Birra e bicchieri: il tulipano
In questa nuova puntata della rubrica dedicata a birre e bicchieri, torniamo a parlare della famiglia dei calici, puntando in particolare i riflettori su un modello la cui versatilità (resa particolarmente ampia, va detto, anche dalla pluralità di forme in cui lo si declina) ne fa uno degli strumenti più largamente utilizzati nella somministrazione: in modo specifico nel servizio delle tipologie ad alta fermentazione, e – su tutte – di quelle appartenenti al repertorio tradizionale belga.
Parliamo del tulipano, cioè di quella derivazione del calice originario (affermatasi soprattutto a partire dalla fine del XIX secolo) che, rispetto ai fondamentali archetipici, si è presa minori e meno importanti licenze, finendo quindi per conservare grossomodo fedelmente i connotati canonici del design storico, quantomeno quelli essenziali, tanto che non di rado prende la semplice qualifica di calice a chiudere. Quali allora la peculiarità del nostro protagonista di oggi? Quella di accentuare, o quantomeno di marcare, appunto la tendenza a rastremarsi, a diminuire il proprio diametro nel procedere dal basso verso l’alto, presentando quindi una più o meno sottolineata differenza di apertura tra circonferenza massima del ventre e quella minima del bordo o della fascia ad esso più prossima. Un’architettura la cui immagine complessiva ricorda la silhouette del fiore che a questo esemplare dà il proprio nome. La sua geometria (piede ben saldo sul piano d’appoggio, stelo robusto, bevale arioso e restringimento sommitale) è l’ideale non solo per agevolare le manovre dell’assaggio (in specie la roteazione con gioco di polso e l’ossigenazione della massa liquida), ma anche per raccogliere a sé il potenziale aromatico delle birre più esuberanti e per dirigerlo con vigore verso la superficie di contatto com l’aria (il varco di diffusione dei profumi), assicurando al contempo – giacché facilita, proprio con il suo collo più contenuto, la formazione di un buon cappello di schiuma – quanto occorre a scongiurare il rischio di una rapida dispersione di quel patrimonio odoroso. E dunque, ecco perché costituisce uno straordinario jolly per le Ales, ma anche per alcune Lager particolarmente dotate.
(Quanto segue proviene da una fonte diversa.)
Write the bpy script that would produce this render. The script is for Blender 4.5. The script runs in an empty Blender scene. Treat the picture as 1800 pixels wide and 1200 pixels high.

Quanto alle diverse varianti, possiamo identificarne sostanzialmente tre. Il tulipano semplice (l’aggettivo non è una ridondanza, anche se lo si può tranquillamente omettere) è quello il cui orlo superiore rappresenta esattamente il punto di minima ampiezza del bicchiere, rispetto al fusto. Il tulipano slanciato è, molto lapalissianamente, la versione più longilinea dell’esemplare precedente: una differenziazione che non ne modifica significativamente l’applicazione né la resa in termini di indagine organolettica. Infine, il tulipano svasato è quello in cui la sezione longitudinale vede la tendenza alla diminuzione della larghezza del bicchiere culminare non il corrispondenza del bordo, ma qualche millimetro al di sotto di esso (a formare una delicata strozzatura), presentando poi, proprio nell’approssimarsi al bordo stesso, una testa leggermente svasata, appunto. Ecco, quest’ultima prerogativa ha effettivi riflessi pratici: consente infatti un’ancora migliore capacità di contenimento della schiuma, nel caso in cui essa si presenti particolarmente abbondante, tanto da propendere al traboccamento.